>>
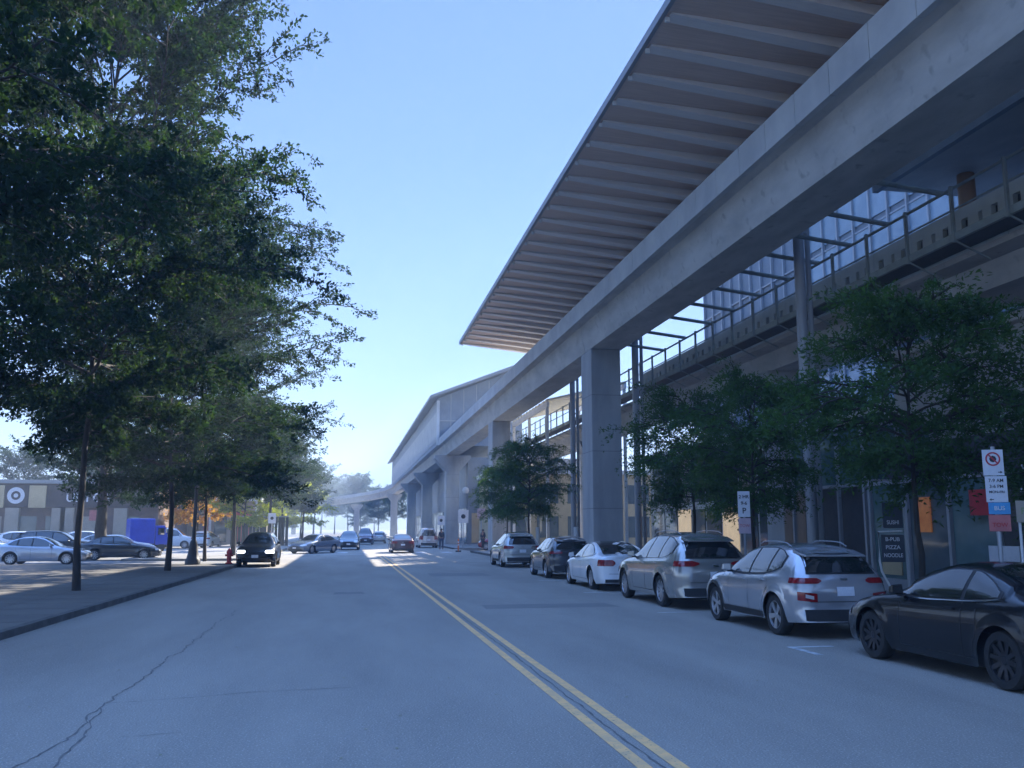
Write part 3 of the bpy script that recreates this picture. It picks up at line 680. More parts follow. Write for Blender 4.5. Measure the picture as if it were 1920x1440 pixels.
# ------------------------------------------------------------------ cars
def interp(pts):
    xs=[p[0] for p in pts]; ys=[p[1] for p in pts]; h=[xs[i+1]-xs[i] for i in range(len(xs)-1)]; dl=[(ys[i+1]-ys[i])/h[i] for i in range(len(h))]
    m=[dl[0]]+[0 if dl[i-1]*dl[i]<=0 else 2*dl[i-1]*dl[i]/(dl[i-1]+dl[i]) for i in range(1,len(h))]+[dl[-1]]
    def f(x):
        if x<=xs[0]: return ys[0]
        if x>=xs[-1]: return ys[-1]
        i=max(j for j in range(len(h)) if xs[j]<=x); t=(x-xs[i])/h[i]
        return (1+2*t)*(1-t)**2*ys[i]+t*(1-t)**2*h[i]*m[i]+t*t*(3-2*t)*ys[i+1]+t*t*(t-1)*h[i]*m[i+1]
    return f
paints={}
def paint(name,c,metal=.35,rough=.2):
    if name not in paints: paints[name]=mat('paint_'+name,c,rough,tuple(q*.93 for q in c),.8,3,metal=metal,coat=.9 if sum(c)>.1 else .45,spec=.5 if sum(c)>.1 else .25)
    return paints[name]
# profile tables: s measured from the nose
SUV=dict(L=4.55,W=1.86,H=1.66,wb=2.72,fo=.88,R=.35,top=[(0,.74),(.15,.86),(.5,.96),(1.25,1.07),(1.45,1.13),(2.15,1.56),(2.5,1.64),(3.1,1.66),(3.9,1.62),(4.55,1.54)],
  belt=[(0,.66),(.3,.82),(1.2,.98),(2.6,1.02),(3.8,1.08),(4.55,1.06)],rear=[(.3,-.06),(.5,.0),(.75,0),(.95,.03),(1.1,.1),(1.35,.25),(1.54,.42),(1.7,.45)],front=[(.2,.1),(.45,.0),(.7,.02),(.9,.16)],
  win=[(1.62,1.08,1.12),(2.12,1.04,1.46),(2.6,1.05,1.55),(3.2,1.07,1.56),(3.7,1.12,1.50),(3.98,1.22,1.40)],pill=[2.52,3.42],ws=(1.42,2.14,.60,.52),rg=(1.10,1.44,.62,.55),
  tl=(.88,1.02,.42,.80),hl=(.66,.80,.45,.86),cl=True,rz=0)
SED=dict(L=4.62,W=1.80,H=1.44,wb=2.68,fo=.92,R=.32,top=[(0,.60),(.15,.72),(.5,.80),(1.15,.90),(1.38,.95),(2.15,1.36),(2.5,1.43),(3.0,1.42),(3.4,1.34),(4.0,1.08),(4.2,1.02),(4.55,1.0),(4.62,.98)],
  belt=[(0,.55),(.3,.70),(1.2,.87),(2.6,.92),(3.8,.97),(4.62,.92)],rear=[(.3,-.05),(.5,0),(.8,.02),(.95,.06),(1.2,.06)],front=[(.2,.08),(.4,0),(.6,.03),(.75,.14)],
  win=[(1.62,.95,.99),(2.15,.93,1.26),(2.6,.94,1.34),(3.1,.96,1.32),(3.5,1.0,1.20),(3.72,1.02,1.06)],pill=[2.62,3.30],ws=(1.36,2.16,.60,.50),rg=None,rws=(3.28,4.02,.50,.58),
  tl=(.72,.90,.42,.78),hl=(.56,.68,.42,.82),cl=False)
FAST=dict(SED,L=4.69,W=1.85,H=1.44,wb=2.87,fo=.84,R=.335,top=[(0,.58),(.12,.70),(.45,.79),(1.0,.88),(1.22,.93),(2.0,1.34),(2.45,1.43),(2.9,1.42),(3.4,1.31),(4.1,1.08),(4.45,1.03),(4.69,1.04)],
  win=[(1.45,.93,.96),(2.05,.92,1.27),(2.5,.93,1.34),(3.0,.96,1.31),(3.5,1.0,1.18),(3.8,1.03,1.06)],pill=[2.5],ws=(1.2,2.05,.62,.52),rws=(2.75,4.2,.50,.62))
COUP=dict(SED,L=4.46,W=1.79,H=1.40,wb=2.65,fo=.90,R=.33,top=[(0,.58),(.12,.72),(.45,.80),(1.05,.90),(1.3,.95),(2.1,1.32),(2.45,1.39),(2.85,1.385),(3.3,1.28),(3.95,1.04),(4.15,1.0),(4.46,1.02)],
  win=[(1.58,.95,.98),(2.1,.935,1.20),(2.5,.95,1.295),(2.9,.965,1.29),(3.25,.99,1.19),(3.5,1.02,1.06)],pill=[2.86],ws=(1.26,2.1,.60,.50),rws=(3.1,3.95,.50,.56),belt=[(0,.54),(.3,.72),(1.2,.89),(2.6,.93),(3.8,.97),(4.46,.9)])
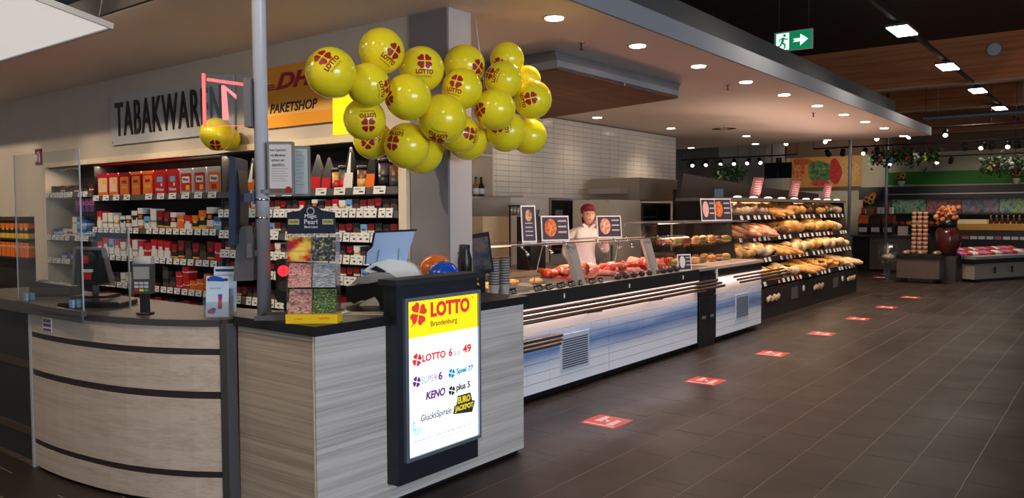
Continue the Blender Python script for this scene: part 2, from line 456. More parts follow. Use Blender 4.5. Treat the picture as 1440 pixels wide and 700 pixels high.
# tiled kitchen wall
mb = MB(); mb.box(4.95, 14.87, 7.262, 7.45, 0, CEIL-.001); mb.box(14.75, 14.87, 7.45, 10, 0, CEIL-.001)
tw = struct('wall_back', mb, mat('tile_grout', (120, 114, 106), .8), 'kitchen wall of glossy white metro tiles with dark joints')
wt = mat('white_glazed_tile', (226, 218, 204), .18, noise=.03, nscale=2.5)
mbt = MB(); TWW, TWH = .29, .0797
mbt.box(.003, TWW-.003, -.012, 0, .0025, TWH-.0025)
wtm = mbt.mesh('tile', wt)
wl = []
for i in range(0, 34):
    for j in range(0, 38):
        x0 = 4.98+i*TWW; z0 = .05+j*TWH
        if x0+TWW > 14.87: continue
        q = proj((x0, 7.25, z0))
        vis = 1 if (x0 > 8.0 and z0 > 1.45) else 0
        wl.append((vis/(q[2]) if q else 0, x0, z0))
wl.sort(reverse=True)
for s_, x0, z0 in wl[:295]: obj('tile', wtm, None, tw, (x0, 7.262, z0))
mb = MB()
for s_, x0, z0 in wl[295:]: mb.box(x0+.003, x0+TWW-.003, 7.25, 7.262, z0+.0025, z0+TWH-.0025)
o = obj('far_tile_field', mb, wt, tw); o['kind'] = 'stuff'
# far end of the market
mb = MB(); mb.box(27.0, 27.2, -10, 16, 0, 4.999)
struct('wall_far', mb, mat('far_wall_paint', (206, 190, 158), .8), 'cream far wall of the market')
mb = MB(); mb.box(26.93, 26.999, -6, 16, 3.35, 4.6)
struct('trim_5', mb, mat('far_brown', (120, 92, 70), .8), 'brown band high on the far wall')
mb = MB(); mb.box(26.90, 26.999, -3, 5.93, 2.38, 2.76)
struct('trim_6', mb, mat('green_band', (56, 128, 34), .7), 'green painted band on the far wall above the fruit shelves')
mb = MB(); mb.box(26.0, 26.3, 9.5, 9.95, 0, 4.2)
struct('wall_column', mb, M['wall'], 'cream wall column beside the black screens')
mb = MB(); mb.box(20.2, 20.35, 8.7, 16, 2.35, 3.6)
struct('wall_bulkhead', mb, mat('bulkhead_grey', (112, 102, 92), .8), 'grey-brown bulkhead behind the bread wall')
mb = MB(); mb.box(14.9, 19.9, 9.2, 9.4, 0, 2.35); mb.box(26.3, 26.45, 9.0, 16, 0, 4.2)
struct('wall_inner', mb, M['wall'], 'cream partition behind the bread wall')
# slim steel posts
for x, y, lab in ((18.63, 4.89, 'slim grey steel post rising behind the end of the bread wall'), (21.2, 4.7, 'slim grey steel post beside the far counter')):
    p = thing('post', lab, 'post', (x, y, 0), group='steel posts')
    mb = MB(); mb.cyl((0, 0, .02), (0, 0, 5.0), .035, n=14); obj('shaft', mb, M['alu'], p)
    mb = MB(); mb.cyl((0, 0, 0), (0, 0, .02), .08, n=14); obj('foot_plate', mb, M['alu'], p)

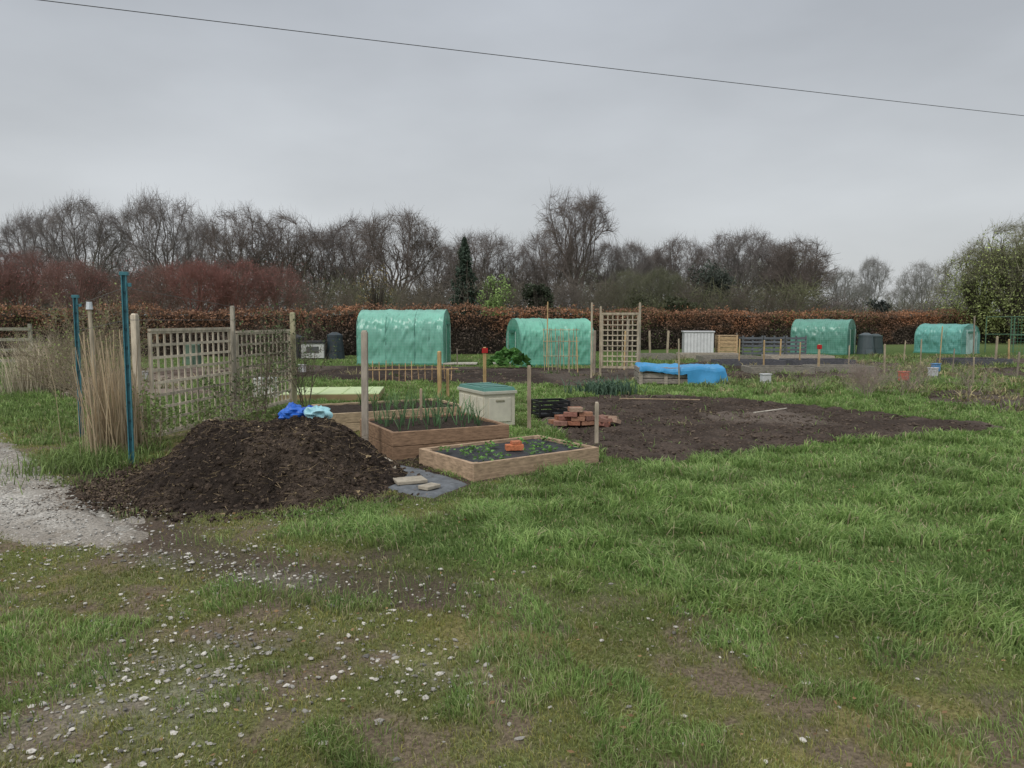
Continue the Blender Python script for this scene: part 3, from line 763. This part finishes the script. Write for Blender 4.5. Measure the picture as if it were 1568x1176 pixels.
for px,top,w,D,k,cc in (
 (5,368,110,80,0,gl2),(75,328,130,84,1,gl2),(135,310,150,80,2,gl2),(200,370,110,92,3,gl2),(262,301,150,80,1,gl2),(310,345,110,88,4,gl2),
 (375,322,140,78,3,gb),(440,333,150,80,0,gb),(500,350,120,85,1,gr),(545,340,130,82,4,gr),(615,328,160,76,2,gb),(665,372,110,90,0,gr),
 (740,355,140,82,1,gr),(795,385,100,85,3,gr),(880,299,140,78,5,gb),(838,355,110,86,0,gr),(925,375,100,84,4,gr),(968,375,90,80,6,gl2),
 (1035,367,110,84,2,gr),(1000,392,90,86,7,gl2),(1090,378,100,84,3,gr),(1137,354,130,80,5,gl2),(1175,370,100,85,1,gr),(1218,369,115,76,4,gb),(1208,383,110,80,0,gb),
 (1285,413,75,125,5,(.33,.32,.31)),(1333,398,60,125,6,(.33,.32,.31)),(1310,435,70,130,2,(.34,.33,.32)),(1410,404,90,120,0,(.32,.31,.30)),(1380,440,70,140,1,(.35,.34,.33)),(1455,423,80,130,3,(.33,.32,.31)),(-60,330,130,80,2,gr),(-150,330,130,80,3,gr),(1640,340,150,60,0,gr),(1720,340,150,70,3,gr)):  # farthest trees: distance haze put into the colour as paler grey
    tree('bare_tree',k,at(px,D),D,ht(top,D),w/1150*D,cc)
rd=(.25,.15,.13)
for px,top,w,D,k,cc in ((-30,385,140,46,0,rd),(45,385,140,48,3,rd),(120,400,120,46,2,rd),(185,412,110,47,8,(.22,.15,.12)),(245,408,110,46,4,(.24,.155,.13)),(310,398,120,45,1,(.28,.14,.12)),(370,400,120,46,3,(.27,.14,.12)),(425,408,100,47,2,rd),(480,430,90,50,9,(.2,.16,.13)),
  (640,425,90,55,8,(.18,.155,.12)),(540,430,80,56,9,(.18,.15,.12)),(870,425,80,58,9,(.16,.135,.12)),(920,428,90,58,8,(.16,.145,.11)),(960,415,90,60,0,(.18,.18,.12)),(1010,412,90,62,2,(.17,.175,.115)),(1060,425,80,60,8,(.16,.135,.115)),(1130,433,90,60,9,(.16,.135,.115)),(1190,438,90,60,8,(.17,.14,.12)),(1240,448,60,62,9,(.18,.155,.135)),(1300,464,70,75,8,(.2,.18,.165)),(1400,464,80,75,9,(.2,.175,.16)),(1480,460,70,70,8,(.19,.165,.14))):
    tree('garden_shrub',k,at(px,D),D,ht(top,D),w/1150*D,cc)
g=G();N=4500
cx=rng.choice([-31,-29.5,-26,-22,-19,-16.5,-14.5],N)+rng.normal(0,1.5,N);zz=np.clip(rng.normal(3.8,.8,N),2,5.1)
leaves(g,np.c_[cx,rng.normal(46,1.2,N),zz],rng.uniform(.04,.08,N),A([[.34,.14,.125]])*rng.uniform(.5,1.5,(N,1)))
g.obj('cherry_buds',M_LEAF)

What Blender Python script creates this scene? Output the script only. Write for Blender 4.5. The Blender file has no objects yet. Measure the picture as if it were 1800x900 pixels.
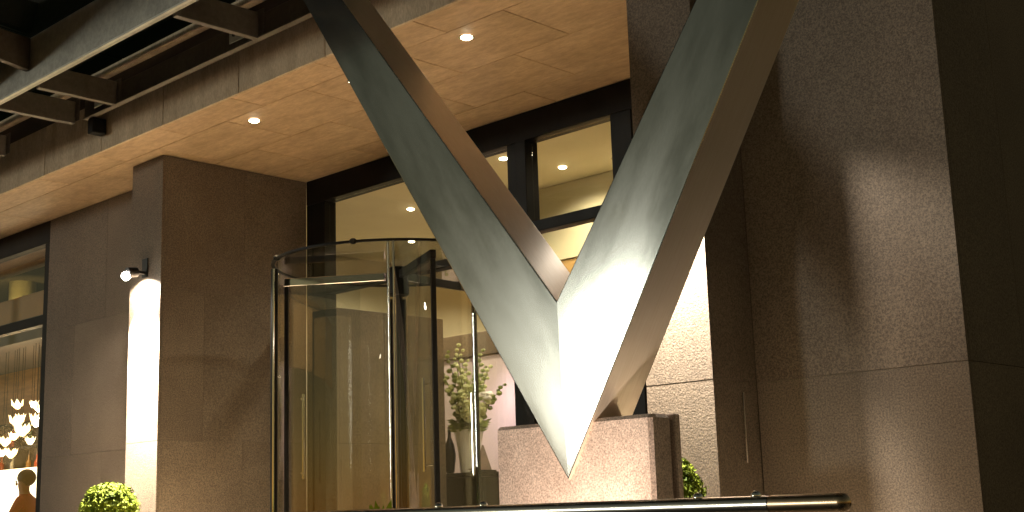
<<
- AIM OF THE TASK -
From the listing above, pick out each line where the word "high" appears.

- EXERCISE ANSWER -
Continue the Blender Python script for this scene: part 2, from line 456. More parts follow. Use Blender 4.5. Treat the picture as 1440 pixels wide and 700 pixels high.
struct('trim_5', mb, mat('far_brown', (120, 92, 70), .8), 'brown band high on the far wall')